Problem details -
Without including any pictures, write out the listing below exactly.

■ ■ ■ ■ ■

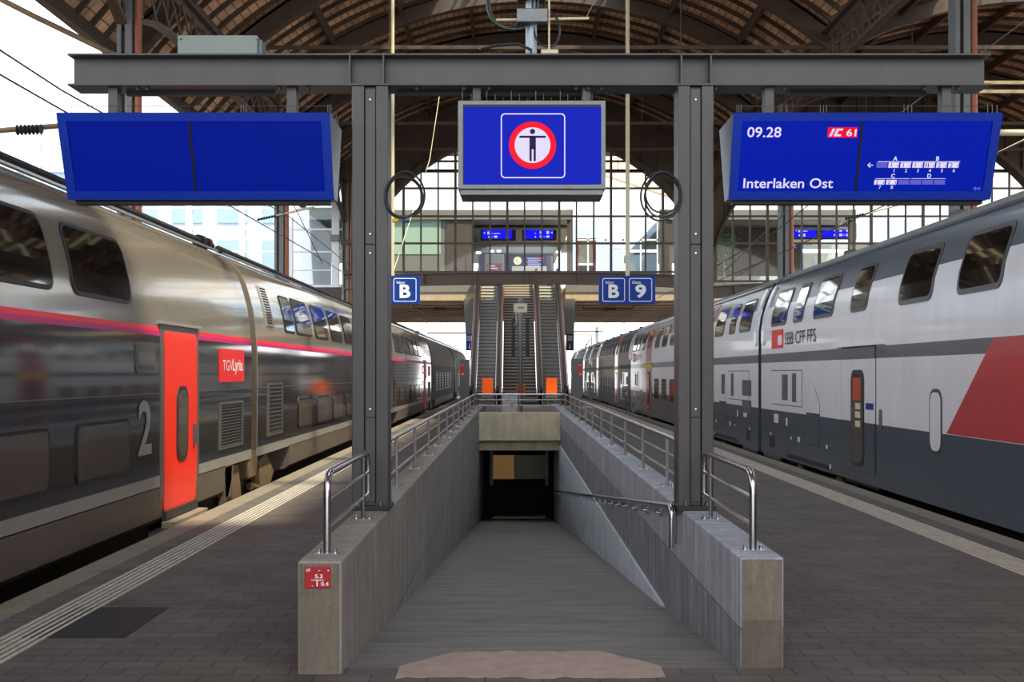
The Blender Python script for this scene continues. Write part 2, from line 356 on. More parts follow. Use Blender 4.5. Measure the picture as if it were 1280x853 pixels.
# lift gate / sliding door
TY -= 0.01
td = thing('sliding_door', 'dark sliding door with a lit window at the bottom of the ramp', 'door', (0.17, TY-0.04, floorZ(TY)))
b = MB(); b.box(X(612.5,TY), X(616.5,TY), TY-0.09, TY, -1.75, -0.37); b.build('post', 'galv', td)
b = MB(); b.box(X(681.5,TY), X(685.5,TY), TY-0.09, TY, -1.75, -0.37); b.build('post', 'galv', td)
b = MB(); b.box(X(616.5,TY), X(681.5,TY), TY-0.05, TY, Z(569,TY), -0.37); b.build('upper_panel', 'dark', td)
b = MB(); b.box(X(616.5,TY), X(681.5,TY), TY-0.05, TY, floorZ(TY)+0.08, Z(599,TY)); b.build('lower_panel', 'dark', td)
b = MB(); b.box(X(616.5,TY), X(681.5,TY), TY-0.03, TY-0.02, Z(599,TY), Z(569,TY)); b.build('pane', 'gglass', td)
b = MB(); b.box(X(616.5,TY), X(681.5,TY), TY-0.09, TY, floorZ(TY)+0.03, floorZ(TY)+0.09); b.build('threshold', 'coping', td)
# lit room behind
b = MB(); b.box(-1.5, 2.0, 42.0, 42.1, -3.6, 0.0); b.box(-1.6,-1.5,TY+.1,42,-3.6,0); b.box(2.0,2.1,TY+.1,42,-3.6,0); b.box(-1.6,2.1,TY+.1,42.1,-0.17,0); b.box(-1.6,2.1,TY+.1,42.1,-3.7,-3.5); struct(b.build('wall_room', 'panel_d'))
b = MB(); b.box(-1.49, 0.02, 41.9, 41.99, -3.5, -0.18); struct(b.build('wall_room_panel', 'warm'))
b = MB(); b.box(-0.9, -0.2, 39, 40.5, -0.52, -0.45); tag(b.build('ceiling_lamp', 'lamp'), 'warm ceiling lamp in the room behind the ramp door', 'lamp')
# joint strip along the ramp edge
# ---------------------------------------------------------------- track beds
b = MB().box(-60, EL, -30, 200, -1.2, -0.9); struct(b.build('track_bed', 'ballast'))
b = MB().box(ER, 60, -30, 200, -1.2, -0.9); struct(b.build('track_bed', 'ballast'))
b = MB().box(EL, ER, 118, 200, -1.2, -0.9); struct(b.build('track_bed', 'ballast'))
for tx, side in ((-5.15,'left'), (6.35,'right')):
    for dx in (-0.75, 0.75):
        b = MB(); b.prism([(tx+dx-.06,-.9),(tx+dx+.06,-.9),(tx+dx+.06,-.88),(tx+dx+.01,-.86),(tx+dx+.01,-.8),(tx+dx+.035,-.79),(tx+dx+.035,-.75),(tx+dx-.035,-.75),(tx+dx-.035,-.79),(tx+dx-.01,-.8),(tx+dx-.01,-.86),(tx+dx-.06,-.88)], -20, 150)
        tag(b.build('rail', 'rail'), f'steel running rail under the {side} train, '+('side nearer the platform' if (dx>0)==(side=='left') else 'side away from the platform'), 'rail', 'running rails')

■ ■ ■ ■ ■

Exercise result -
The Blender Python script for this scene continues. Write part 2, from line 356 on. More parts follow. Use Blender 4.5. Measure the picture as if it were 1280x853 pixels.
# lift gate / sliding door
TY -= 0.01
td = thing('sliding_door', 'dark sliding door with a lit window at the bottom of the ramp', 'door', (0.17, TY-0.04, floorZ(TY)))
b = MB(); b.box(X(612.5,TY), X(616.5,TY), TY-0.09, TY, -1.75, -0.37); b.build('post', 'galv', td)
b = MB(); b.box(X(681.5,TY), X(685.5,TY), TY-0.09, TY, -1.75, -0.37); b.build('post', 'galv', td)
b = MB(); b.box(X(616.5,TY), X(681.5,TY), TY-0.05, TY, Z(569,TY), -0.37); b.build('upper_panel', 'dark', td)
b = MB(); b.box(X(616.5,TY), X(681.5,TY), TY-0.05, TY, floorZ(TY)+0.08, Z(599,TY)); b.build('lower_panel', 'dark', td)
b = MB(); b.box(X(616.5,TY), X(681.5,TY), TY-0.03, TY-0.02, Z(599,TY), Z(569,TY)); b.build('pane', 'gglass', td)
b = MB(); b.box(X(616.5,TY), X(681.5,TY), TY-0.09, TY, floorZ(TY)+0.03, floorZ(TY)+0.09); b.build('threshold', 'coping', td)
# lit room behind
b = MB(); b.box(-1.5, 2.0, 42.0, 42.1, -3.6, 0.0); b.box(-1.6,-1.5,TY+.1,42,-3.6,0); b.box(2.0,2.1,TY+.1,42,-3.6,0); b.box(-1.6,2.1,TY+.1,42.1,-0.17,0); b.box(-1.6,2.1,TY+.1,42.1,-3.7,-3.5); struct(b.build('wall_room', 'panel_d'))
b = MB(); b.box(-1.49, 0.02, 41.9, 41.99, -3.5, -0.18); struct(b.build('wall_room_panel', 'warm'))
b = MB(); b.box(-0.9, -0.2, 39, 40.5, -0.52, -0.45); tag(b.build('ceiling_lamp', 'lamp'), 'warm ceiling lamp in the room behind the ramp door', 'lamp')
# joint strip along the ramp edge
# ---------------------------------------------------------------- track beds
b = MB().box(-60, EL, -30, 200, -1.2, -0.9); struct(b.build('track_bed', 'ballast'))
b = MB().box(ER, 60, -30, 200, -1.2, -0.9); struct(b.build('track_bed', 'ballast'))
b = MB().box(EL, ER, 118, 200, -1.2, -0.9); struct(b.build('track_bed', 'ballast'))
for tx, side in ((-5.15,'left'), (6.35,'right')):
    for dx in (-0.75, 0.75):
        b = MB(); b.prism([(tx+dx-.06,-.9),(tx+dx+.06,-.9),(tx+dx+.06,-.88),(tx+dx+.01,-.86),(tx+dx+.01,-.8),(tx+dx+.035,-.79),(tx+dx+.035,-.75),(tx+dx-.035,-.75),(tx+dx-.035,-.79),(tx+dx-.01,-.8),(tx+dx-.01,-.86),(tx+dx-.06,-.88)], -20, 150)
        tag(b.build('rail', 'rail'), f'steel running rail under the {side} train, '+('side nearer the platform' if (dx>0)==(side=='left') else 'side away from the platform'), 'rail', 'running rails')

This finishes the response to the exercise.